Dichotomy for Dummies

There are many clear examples of dichotomy (mutually exclusive or contradictory categories) in the world. A light switch is on or off. A gun may have fired, or not fired. A software program is running, or it is not running. But many things we deal with are not dichotomous, but continuous. A person can be happy or sad…or somewhere in between. The temperature outside may be cool or hot…or somewhere in between. Indeed, some things in the world are black and white, but others definitely have multiple shades of grey separating the two concepts.

Differentiating between dichotomous and continuous variables is (IMO) one of the basics of critical thinking – which is probably why I’m annoyed when people in software look for dichotomy where it doesn’t exist. For years, Agile proponents have denounced anything non-Agile as Waterfall (I’m not even completely convinced those two terms are on opposite ends of the same continuum). Software testing, I’m afraid, has had it’s share of dichotomy misdiagnosis in the past, but does seem to be improving as the profession matures.

Some key examples include:

  • Exploratory vs. Scripted. While it’s certainly possible to be entirely exploratory or entirely scripted in your test approach, grey areas between the two exist often in the testing world. I suppose you could say that if a test script contains exploratory elements that it’s really just ET, but see my example on Agile vs.Waterfall above for my reason why I disagree.
  • Automated vs. Manual. It takes a lot of effort to have a fully automated test – most “automated” testing has some amount of “manual-ness” to it. The same can be said for manual testing. When I’m testing “with my hands”, I almost always use tools to help me. Registry and process monitors, macro recorders, and debuggers are all tools that (automatically) help me test better. The short story is, that there’s a really blurry line that fills the gap between automated and manual testing
  • SDET vs. STE. Guess what – very few SDETs write tools and automation all day, and a lot of STEs I know write plenty of code (once upon a time, I wrote IIS server extensions to help with some test scenarios – my title at the time: SDET). I realize that these terms are Microsoft-ish, but although the titles are dichotomous, the roles are definitely continuous.

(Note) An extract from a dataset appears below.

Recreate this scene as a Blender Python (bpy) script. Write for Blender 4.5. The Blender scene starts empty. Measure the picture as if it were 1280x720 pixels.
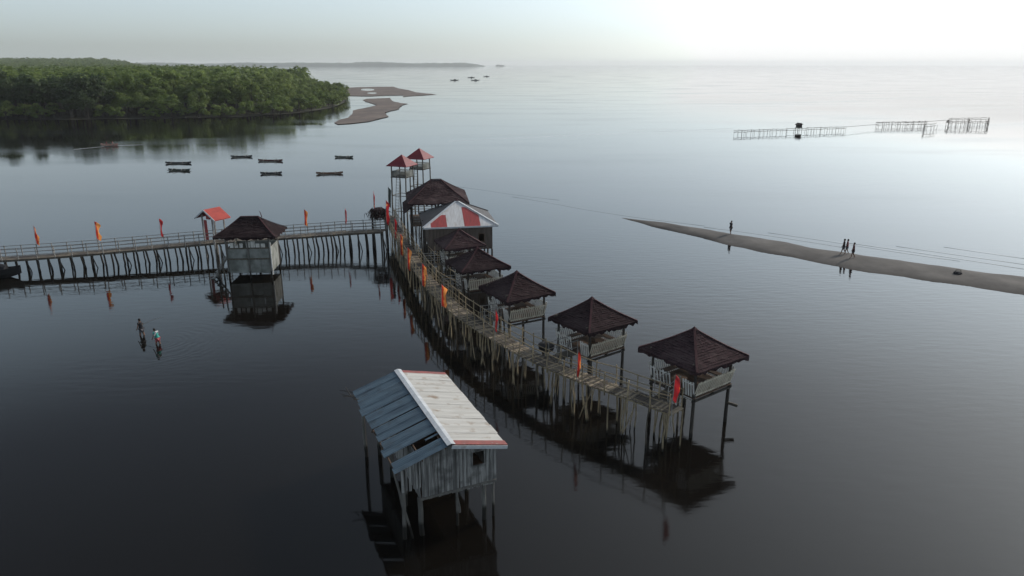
import bpy, bmesh, math, random
import numpy as np
from mathutils import Vector, Matrix, Euler

R = math.radians
rnd = random.Random(11)
scene = bpy.context.scene
col = scene.collection

# ------------------------------------------------------------------ camera
CAM_H = 20.0
FPX = 900.0                       # focal length in photo pixels (1280 wide)
PITCH = math.atan(280.0 / FPX)    # horizon lies 280 px above the picture centre
cam_d = bpy.data.cameras.new("camera")
cam = bpy.data.objects.new("camera", cam_d)
col.objects.link(cam)
cam.location = (0, 0, CAM_H)
cam.rotation_euler = (math.pi / 2 - PITCH, 0, 0)
cam_d.sensor_width = 36
cam_d.lens = FPX / 1280 * 36
cam_d.clip_start = 0.5
cam_d.clip_end = 90000
scene.camera = cam

# ------------------------------------------------------------------ sky, sun, exposure
SUN_AZ, SUN_EL = 51.0, 30.5       # azimuth to the right of straight ahead
w = bpy.data.worlds.new("World")
scene.world = w
w.use_nodes = True
nt = w.node_tree
sky = nt.nodes.new("ShaderNodeTexSky")
sky.sky_type = 'NISHITA'
sky.sun_disc = False
sky.sun_elevation = R(SUN_EL)
sky.sun_rotation = R(SUN_AZ)
sky.altitude = 0
sky.air_density = 0.9
sky.dust_density = 0.85
sky.ozone_density = 1.0
bg = nt.nodes["Background"]
hs = nt.nodes.new("ShaderNodeHueSaturation")
hs.inputs["Saturation"].default_value = 0.42
nt.links.new(sky.outputs[0], hs.inputs["Color"])
# the sky keeps its horizon colour below the horizon line
skc = nt.nodes.new("ShaderNodeTexCoord"); sks = nt.nodes.new("ShaderNodeSeparateXYZ"); skm = nt.nodes.new("ShaderNodeMath"); skj = nt.nodes.new("ShaderNodeCombineXYZ")
skm.operation = 'MAXIMUM'; skm.inputs[1].default_value = 0.022
nt.links.new(skc.outputs["Generated"], sks.inputs[0]); nt.links.new(sks.outputs[2], skm.inputs[0])
nt.links.new(sks.outputs[0], skj.inputs[0]); nt.links.new(sks.outputs[1], skj.inputs[1]); nt.links.new(skm.outputs[0], skj.inputs[2])
nt.links.new(skj.outputs[0], sky.inputs[0])
# a thin veil of high haze, brightest in the lower sky
tcw = nt.nodes.new("ShaderNodeTexCoord"); spw = nt.nodes.new("ShaderNodeSeparateXYZ")
nt.links.new(tcw.outputs["Generated"], spw.inputs[0])
veil = nt.nodes.new("ShaderNodeValToRGB")
veil.color_ramp.interpolation = 'EASE'
er = veil.color_ramp.elements
er[0].position = 0.0; er[0].color = (0.066, 0.07, 0.0745, 1)
er[1].position = 0.58; er[1].color = (0.0, 0.005, 0.012, 1)
e_ = er.new(0.26); e_.color = (0.36, 0.415, 0.46, 1)
e_ = er.new(0.11); e_.color = (0.285, 0.288, 0.29, 1)
e_ = er.new(0.42); e_.color = (0.0, 0.006, 0.016, 1)
nt.links.new(spw.outputs[2], veil.inputs[0])
vm = nt.nodes.new("ShaderNodeVectorMath"); vm.operation = 'MULTIPLY_ADD'
vm.inputs[1].default_value = (9.4, 10, 10.1)
nt.links.new(veil.outputs[0], vm.inputs[0]); nt.links.new(hs.outputs[0], vm.inputs[2])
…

What other examples of misdiagnosed dichotomy have you seen?

Comments

  1. There are indeed a few that come to my mind.

    1. Test design vs. Test execution – It is common to find some bugs during test design. It is also common to design new tests or enhance existing tests based on one’s experience during test execution.

    2. Regimented vs. Adhoc – Even a software development process described in detail cannot cover each decision point that arises during project execution. Similarly, a project being executed by doing what seems right will have the practioners following some process even if it is not overt.

    3. Employee vs. Manager – An employee is expected to perform a number of management tasks e.g. time management, own task and schedule management, own career management. And we all know that a manager is an employee.

  2. False dichotomies include:

    Agile vs Waterfall – every single waterfall project I have ever been on has always ended up Agile in the end. By that I mean that always the testing finishes first -Then the final code is deployed – and Then last of all the documentation of ‘requirements’ is finalized… the precise reverse order to waterfall. You see that’s the way software has always been built – Agile merely stops trying to reverse the flow / push sh1t up hill! (hence why it saves time/money and removes conflict/resentment)

    Polyglot vs Monolingual – I don’t believe I know any programmer that only knows a single programming language. Sure everyone may have a preferred language (everyone does, even if subconsciously). Generally everyone knows some form of data storage language (SQL, MongoDB DSL etc) in addition to a language they code with.